For the first month or so I just worked electronically. I tried to gather materials that sounded interesting when you gradually slowed them down. It was trial and error. I started playing about with classical music, and after many attempts and a bit of tweaking, found that that the beginning of Brahms Symphony No.1 worked well. The basic recordings for the other two movements came about because I was in certain places at certain times. I was at my parents’ house for a weekend when I had a dream (yes really!) that I had to record my mother’s old falling-to-bits music box, so I did. Then I went to live in Copenhagen for two month, just a couple of blocks away from the famous Vor Frelsers Kirke. This church had a carillon chiming out all sorts of tunes many times per day. At that time, I didn’t own a wind shield for my recording device (these were the early days of my field recording practice!), and it took me more than ten attempts to get a satisfactory take of the carillon.

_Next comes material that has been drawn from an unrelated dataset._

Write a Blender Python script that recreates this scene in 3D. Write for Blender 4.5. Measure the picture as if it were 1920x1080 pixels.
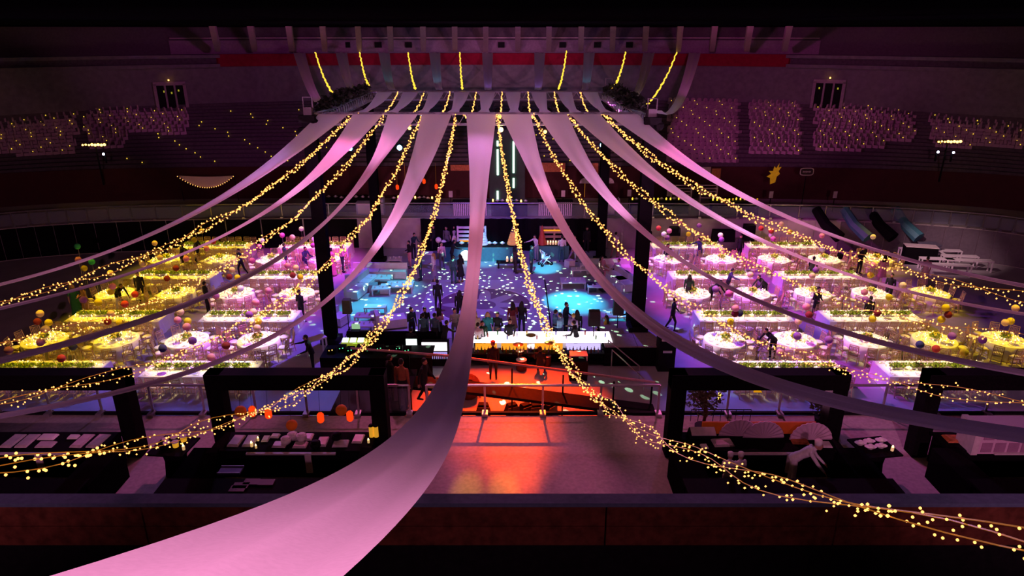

After gathering the three sets of material, and manipulating them in exactly the right way so that the process was both interesting to listen to and clearly audible, I began to analyse these manipulated recordings for time codes and pitches. I built the instrumental parts using these analyses — some of it was simply transcription, other bits (like the glissandi of Souvenir) were structures built on the co-ordinates I had taken from the analyses. Writing the instrumental part was then (as it is now) the toughest part of the work — trying to make something that’s playable and works with and enhances the electronic material. For the first version of the piece in 2010, I think I got this balance and the relationship between instruments and manipulated recordings wrong, and so I subsequently revised the work quite substantially.